Colonel Jourdan, commanding the sub-district of Beaufort, made a dash into Jones and Onslow counties, N. C., for the purpose of surprising and capturing detachments of cavalry near Swansboro and Jacksonville. He returned to Morehead City this day, having been entirely successful, the expedition being a complete surprise to the rebels. He captured about thirty prisoners, (cavalry,) including one lieutenant, a large number of horses, arms, and equipments, and destroyed a large quantity of ammunition and other property. His command consisted of detachments of the One Hundred and Fifty-eighth New York, Ninth Vermont, Twelfth and Mix's cavalry — in all, about three hundred men. They marched one hundred miles in about fifty hours, meeting with no loss whatever.

The Twenty-first Missouri regiment, in command of Major Moore, left Memphis yesterday, on board the steamer Sir William Wallace, and to-day, while passing the foot of Islands Nos. 70 and 71, the boat was fired upon from the Mississippi shore by a large party of guerrillas, who were lying in ambush at a place where boats had to run close to shore. There were from fifty to one hundred shots fired in the space of about ten minutes, resulting in killing one man and wounding six others.

Last night Colonel Thoburn, in command of the National garrison at Petersburgh, West-Virginia, evacuated that post in consequence of receiving [40] information that the enemy in large force would attack him in the morning. The enemy did attack Petersburgh this morning with artillery. They made regular approaches, and finally charged, but found no opposing force. Colonel Thoburn was within hearing with his retreating column.

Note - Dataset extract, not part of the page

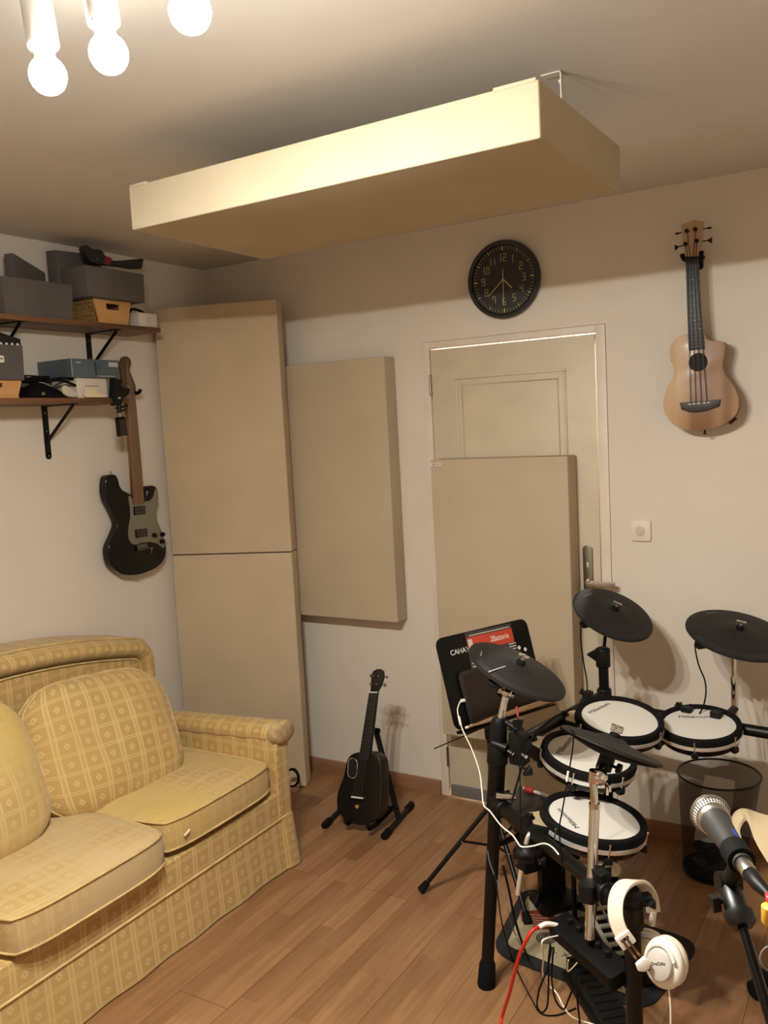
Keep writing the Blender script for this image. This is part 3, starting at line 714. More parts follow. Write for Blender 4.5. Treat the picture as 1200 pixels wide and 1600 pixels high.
# tall grey box standing turned behind it
zc = on(27, 396, 0, -2.97).z; pc = on(27, 396, 0, -2.97); pr_ = on(70, 424, 2, zc)
d1 = V((pr_.x-pc.x, pr_.y-pc.y, 0))
mb = MB(); e1 = V((-.3, .954, 0)); e2 = V((-.954, -.3, 0))
p0 = V((pc.x-.0, pc.y-.02, 0)); L1, L2 = .20, .04
b0 = [p0, p0+e1*L1, p0+e1*L1+e2*L2, p0+e2*L2]; zl = zA-.03
mb.hexa([V((p.x, p.y, ZT+.007)) for p in b0], [V((p.x, p.y, zc if i in (0, 3) else zc-.045)) for i, p in enumerate(b0)])
tag(mb.build('storage_box', M_greyfab, bevel=.003), 'tall grey felt box turned at an angle, poking up inside the low wide box', 'storage box', 'grey felt storage boxes')
mb = MB(); mb.hexa([(XW+.02, ya, zt-.09), (-3.0, ya, zt-.09), (-3.0, yb_+.05, zt-.09), (XW+.02, yb_+.05, zt-.09)], [(XW+.02, ya, zz_-.012), (-3.0, ya, zz_-.016), (-3.0, yb_+.05, zz_-.004), (XW+.02, yb_+.05, zz_-.004)])
tag(mb.build('storage_box', M_greyfab, bevel=.003), 'grey felt box standing upright inside the back of the large grey box', 'storage box', 'grey felt storage boxes')
# small white box near the shelf end
def carton(name, x1, y0, y1, z0, z1, x0, m, label, cat='box', group=None, skew=0):
    t = thing(name, ((x0+x1)/2, (y0+y1)/2, z0), label, cat, group)
    mb = MB(); mb.hexa([(x0, y0, z0), (x1, y0, z0), (x1, y1, z0), (x0, y1, z0)], [(x0, y0, z1), (x1, y0, z1), (x1, y1, z1), (x0, y1, z1)]); mb.build('carton', m, t, bevel=.0012)
    return t
M_carton = mat('white_card', (212, 202, 186), .6, var=.02)
ya, yb_ = on(217, 508, 2, ZT).y, on(246, 512, 0, -2.885).y; x1 = -2.885
zt_ = on(218, 488, 0, x1).z
wbx = carton('white_box', x1, on(218, 508, 0, x1).y, yb_, ZT+.0005, zt_, x1-.09, M_carton, 'small white card box with grey print at the end of the upper shelf')
Mf = frame((x1+.0004, (on(218, 508, 0, x1).y+yb_)/2, (ZT+zt_)/2), (1, 0, 0), (0, 1, 0))
mb = MB(Mf)
mb.box(-.014, .016, .008, .0105, 0, .0003); mb.box(-.012, .012, .001, .0018, 0, .0003); mb.box(-.012, .014, -.004, -.0034, 0, .0003); mb.box(-.012, .010, -.009, -.0084, 0, .0003)
mb.build('printed_lines', M_gtxt, wbx)
# black cable bits tucked behind it
def cable(name, label, pts, r, m, cat='cable', parent=None, n=8, res=7, group=None):
    P = [at(*p) if len(p) == 3 and not isinstance(p, V) else V(p) for p in pts]
    mb = MB(); mb.tube(catmull(P, res), r, n); o = mb.build(name, m, parent)
    if parent is None: tag(o, label, cat, group)
    return o
mb = MB(); base = V((-2.96, on(214, 490, 0, -2.9).y, ZT+.045))
mb.tube(catmull([base+V((0, -.02, -.040)), base+V((.02, 0, .03)), base+V((.03, .03, .035)), base+V((.045, .055, .02)), base+V((.02, .07, .004)), base+V((-.02, .05, -.040))], 6), .006, 8)
tag(mb.build('black_cable', M_rub), 'short black cable bent behind the small white box on the upper shelf', 'cable')
# folding strap lying on the large grey box
sm = thing('handle_tool', (-2.93, (y0+y1)/2, (zt+zt2)/2), 'black and red folded handle tool lying on top of the large grey box', 'handle tool')
xs = -2.90; gPl = V((xs, 0, 0))
def c2b(x, y): return (120+x/8.571, 380+y/8.571)
mb = MB(); mb.ppx([c2b(*p) for p in ((62, 60), (95, 30), (130, 55), (190, 90), (275, 90), (340, 165), (330, 285), (160, 262), (90, 150))], gPl, V((1, 0, 0)), -.018, .018, smooth=2); mb.build('jaw', mat('navy_black_plastic', (30, 28, 34), .4), sm, bevel=.004)
mb = MB(); mb.ppx([c2b(*p) for p in ((325, 160), (440, 205), (420, 300), (305, 285))], gPl, V((1, 0, 0)), -.016, .016); mb.build('red_collar', mat('dark_red_plastic_b', (128, 36, 38), .45), sm, bevel=.004)
mb = MB(); mb.ppx([c2b(*p) for p in ((420, 215), (480, 240), (620, 230), (850, 208), (872, 215), (845, 350), (700, 345), (560, 318), (420, 300))], gPl, V((1, 0, 0)), -.014, .014); mb.build('handle', MATS['navy_black_plastic'], sm, bevel=.006)
mb = MB(frame(onp(*c2b(230, 220), gPl, V((1, 0, 0)))+V((.018, 0, 0)), (1, 0, 0))); mb.lathe([(.0, 0), (.006, 0), (.005, .004), (0, .004)], 12); mb.build('rivet', M_steel, sm)

# lower shelf
x1 = -2.885
yr = on(36, 620, 0, x1).y; zbk = on(38, 595, 0, x1).z-ZL
basket(yr-.13, .26, XW+.02, x1, ZL, zbk, 'bamboo basket at the left of the lower shelf, under a grey box')
yg = on(40, 594, 0, x1+.01).y; zg0 = ZL+zbk+.001; zg1 = on(35, 540, 0, x1+.01).z
g2 = feltbox(XW+.02, x1+.012, yg-.27, yg, zg0, zg1, 'grey felt box with a white clip label on the lower shelf', .003)
q = on(0, 561, 0, x1+.013)
mb = MB(frame((x1+.0135, q.y-.012, q.z), (1, 0, 0), (0, 1, 0))); mb.prism(rrect(.055, .026, .006), 0, .003); lb_ = mb.build('clip_label', M_white, g2, bevel=.001)
mb = MB(frame((x1+.0167, q.y+.004, q.z+.001), (1, 0, 0), (0, 1, 0))); mb.box(-.008, .006, -.002, .003, 0, .0004); mb.build('label_print', M_gtxt, lb_)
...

A party of seven men belonging to the steamer Southwester were sent ashore at Bolivar Landing, Tenn., on a foraging expedition, taking with them nine mules and horses and wagons. They had scarcely got out of sight when they were set upon and surrounded by nine guerrillas, who leaped from the bushes with shouts to surrender. This they did. The animals were cut from the wagons, and the prisoners ordered to mount, when they were taken to the interior.